Cryogenic inertial sensor development

Joris van Heijningen

Gravitational wave signals below a frequency of about 10 Hz are obscured by thermal noise in current detectors. Because temperature is the vibration of atoms in some respect, making the distance measurement between the mirror surfaces more challenging, the mirrors of future detectors will need to be cooled down to temperatures around 10 K. We need to control the motion of some of the cold objects, for which we develop inertial sensors that can survive this harsh environment.
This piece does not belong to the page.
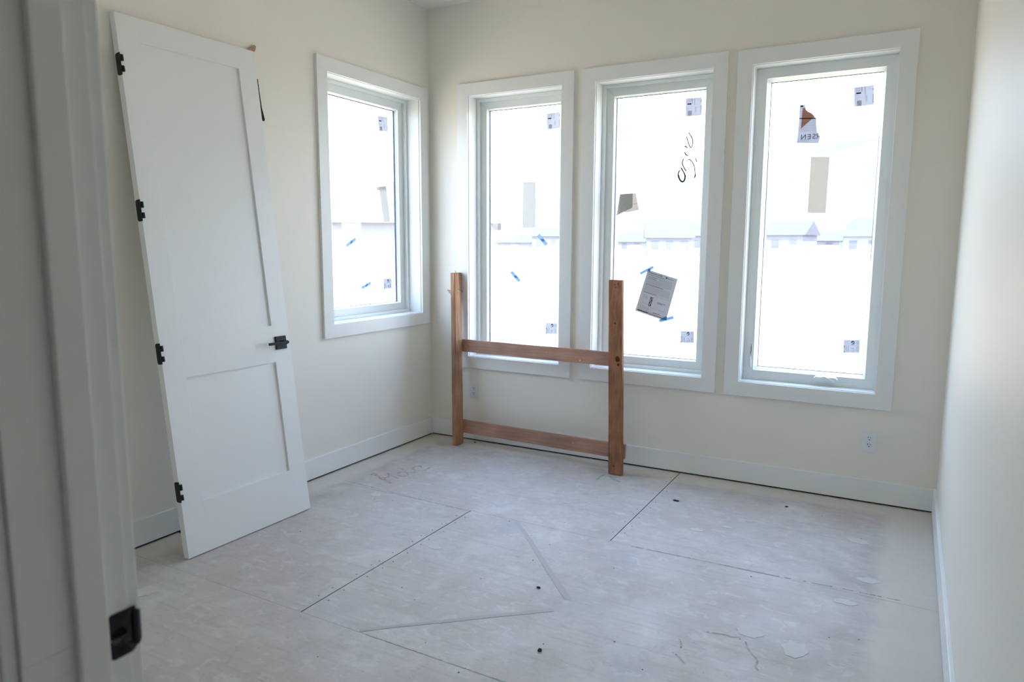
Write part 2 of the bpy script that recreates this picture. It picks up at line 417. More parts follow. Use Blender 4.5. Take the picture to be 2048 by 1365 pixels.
# ------------------------------------------------------------------ baseboards
def baseboard(name, M, u0, u1, s=1):
    return struct(MB().box((u0, -BB_T, GAP), (u1, 0, BB_H), .0022, M=M).build(name, trim_m))
baseboard('baseboard_back', on_back, 0, W)
baseboard('baseboard_left', on_left, -D, -BB_T)
struct(MB().box((W-BB_T, -D, .004), (W, -BB_T, BB_H), .0022).build('baseboard_right', trim_m))

# ------------------------------------------------------------------ entry wall with door frame, hall behind the camera
YF0, YF1 = -D, -D-.131      # room side and hall side
DX0, DX1, DZ = 2.297, 3.207, 2.46
wf = MB()
wf.box((0, YF1, .013), (DX0-.02, YF0, H)).box((DX1+.02, YF1, .013), (W, YF0, H)).box((DX0-.02, YF1, DZ+.02), (DX1+.02, YF0, H))
struct(wf.build('wall_front', wall_m))
hall_y = -D-1.7
struct(MB().box((-.12, hall_y-.1, 0), (W+.12, hall_y, H)).build('wall_hall', wall_m))
struct(MB().box((-.12, hall_y, 0), (0, -D, H)).build('wall_hall_left', wall_m))
struct(MB().box((W, hall_y, 0), (W+.12, YF1, H)).build('wall_hall_right', wall_m))

hl = bpy.data.lights.new('hall_lamp', 'POINT'); hl.energy = 1.0; hl.shadow_soft_size = .15; hl.color = (1, .95, .9)
hlo = bpy.data.objects.new('hall_lamp', hl); COL.objects.link(hlo); hlo.location = (1.1, -5.2, 2.7)
door1 = struct(empty('door_1', (DX0, YF0, 0)))
PZ0, PZ1, PY0, PY1 = .924, .982, -3.882, -3.846       # strike plate
hz0, hz1, hy0, hy1 = .938, .966, -3.879, -3.857      # latch pocket
jb = MB()
jb.box((DX0-.02, YF1, 0), (DX0, YF0-.008, hz0), .0015).box((DX0-.02, YF1, hz1), (DX0, YF0-.008, DZ), .0015)
jb.box((DX0-.02, YF1, hz0), (DX0, hy0, hz1)).box((DX0-.02, hy1, hz0), (DX0, YF0-.008, hz1)).box((DX0-.02, hy0, hz0), (DX0-.016, hy1, hz1))
jb.build('jamb', trim_m, door1)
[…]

Construction and development of LVDT coils for seismic attenuation systems

Kumar Akhil Kukkadapu, Anoop Nagesh Koushik, Pengbo Li, Hans Van Haevermaet

An important limiting factor to the sensitivity of ground based GW detectors is the large contribution of seismic noise, and to eliminate these contributions enhanced seismic attenuation systems are needed that consist out of several filter stages to dampen both horizontal and vertical movements. A crucial ingredient of such systems are linear variable differential transformer (LVDT) position sensors. They use coils to provide precise and robust measurements, and when combined with voice coil actuators they provide accurate monitoring and control of the attenuation system to enable active damping of seismic noise. We aim to construct and further develop such LVDT coils for future GW observatories or detector upgrades by looking into novel LVDT + Voice Coil combinations, improved electronics, and optimised read-out analyses. 

Projects from alumni

Detecting the early inspiral phase of a gravitational-wave signal with convolutional neural networks

Grégory Baltus


The goal of this project is to adapt techniques of machine learning (convolutional neural networks) for the search of compact binary coalescences coming from light objects, such as neutron stars or light black holes. We try to apply those techniques to detect a gravitational wave before the end of the signal. That could lead to an early warning system, which will be useful for multi-messenger astronomy.